- _Written problem_: Leave out the pictures and copy everything else below exactly.

- _Information supplied_:
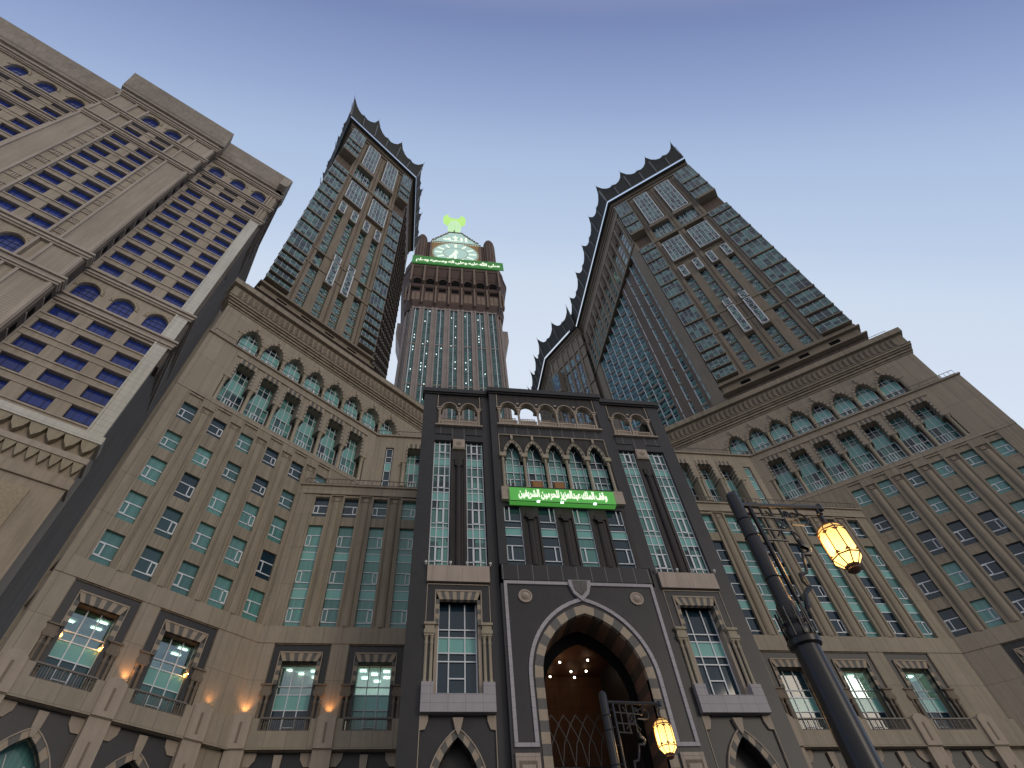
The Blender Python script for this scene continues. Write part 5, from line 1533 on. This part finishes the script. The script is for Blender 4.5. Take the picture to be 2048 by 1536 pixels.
pr_.box(-hx + 5, hx - 5, -1.2, .1, 337.8, 339.4)
for s in (-1, 1):
    for q in (.35, .75):
        x0 = s * (hx - 6 + 6 * q); yy = 8 * q
        pr_.box(x0 - .5, x0 + .5, yy - 1.3, yy + .3, 60, 342)
    for q in range(12): pr_.box(s * hx - .4, s * hx + .4, 9 + 4.6 * q, 10.6 + 4.6 * q, 60, 342)
    # hanging side rooms
    pr_.box(min(s * hx, s * (hx + 5.2)), max(s * hx, s * (hx + 5.2)), 14, 30, 327, 340)
    pr_.prism_xz([(s * hx, 304), (s * (hx + 5.2), 327), (s * hx, 327)] if s < 0 else [(s * hx, 304), (s * (hx + 5.2), 327), (s * hx, 327)], 14, 30)
    for q in range(3): pass
part('piers', pr_.mesh('piers', 'clock_stone'), K)
sdg = MB()
for s in (-1, 1):
    for j in range(70):
        z = 95 + FH * j
        sdg.box(s * (hx - 3.6) - .7, s * (hx - 3.6) + .7, 3.0, 3.6, z, z + 2.0)
        for q in range(11): sdg.box(min(s * hx, s * (hx + .1)), max(s * hx, s * (hx + .1)), 11 + 4.6 * q, 13.2 + 4.6 * q, z, z + 2.2)
part('side_windows', sdg.mesh('side_windows', 'glass_clock'), K)
# lit room lights scattered over the shaft
lg = MB()
random.seed(3)
for k in range(60):
    a, b = random.choice(xs); x = (a + b) / 2 + random.choice((-1.4, 1.4)); z = 90 + FH * random.randint(42, 72) + 2.4
    if random.random() < .6: a, b = xs[random.choice((0, 1, 1, 0, 3, 5))]; x = (a + b) / 2 + random.choice((-1.4, 1.4))
    lg.box(x - .2, x + .2, -1.0, -.6, z, z + .4)
lo_ = part('room_lights', lg.mesh('room_lights', 'lit_small'), K, kind='stuff')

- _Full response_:
The Blender Python script for this scene continues. Write part 5, from line 1533 on. This part finishes the script. The script is for Blender 4.5. Take the picture to be 2048 by 1536 pixels.
pr_.box(-hx + 5, hx - 5, -1.2, .1, 337.8, 339.4)
for s in (-1, 1):
    for q in (.35, .75):
        x0 = s * (hx - 6 + 6 * q); yy = 8 * q
        pr_.box(x0 - .5, x0 + .5, yy - 1.3, yy + .3, 60, 342)
    for q in range(12): pr_.box(s * hx - .4, s * hx + .4, 9 + 4.6 * q, 10.6 + 4.6 * q, 60, 342)
    # hanging side rooms
    pr_.box(min(s * hx, s * (hx + 5.2)), max(s * hx, s * (hx + 5.2)), 14, 30, 327, 340)
    pr_.prism_xz([(s * hx, 304), (s * (hx + 5.2), 327), (s * hx, 327)] if s < 0 else [(s * hx, 304), (s * (hx + 5.2), 327), (s * hx, 327)], 14, 30)
    for q in range(3): pass
part('piers', pr_.mesh('piers', 'clock_stone'), K)
sdg = MB()
for s in (-1, 1):
    for j in range(70):
        z = 95 + FH * j
        sdg.box(s * (hx - 3.6) - .7, s * (hx - 3.6) + .7, 3.0, 3.6, z, z + 2.0)
        for q in range(11): sdg.box(min(s * hx, s * (hx + .1)), max(s * hx, s * (hx + .1)), 11 + 4.6 * q, 13.2 + 4.6 * q, z, z + 2.2)
part('side_windows', sdg.mesh('side_windows', 'glass_clock'), K)
# lit room lights scattered over the shaft
lg = MB()
random.seed(3)
for k in range(60):
    a, b = random.choice(xs); x = (a + b) / 2 + random.choice((-1.4, 1.4)); z = 90 + FH * random.randint(42, 72) + 2.4
    if random.random() < .6: a, b = xs[random.choice((0, 1, 1, 0, 3, 5))]; x = (a + b) / 2 + random.choice((-1.4, 1.4))
    lg.box(x - .2, x + .2, -1.0, -.6, z, z + .4)
lo_ = part('room_lights', lg.mesh('room_lights', 'lit_small'), K, kind='stuff')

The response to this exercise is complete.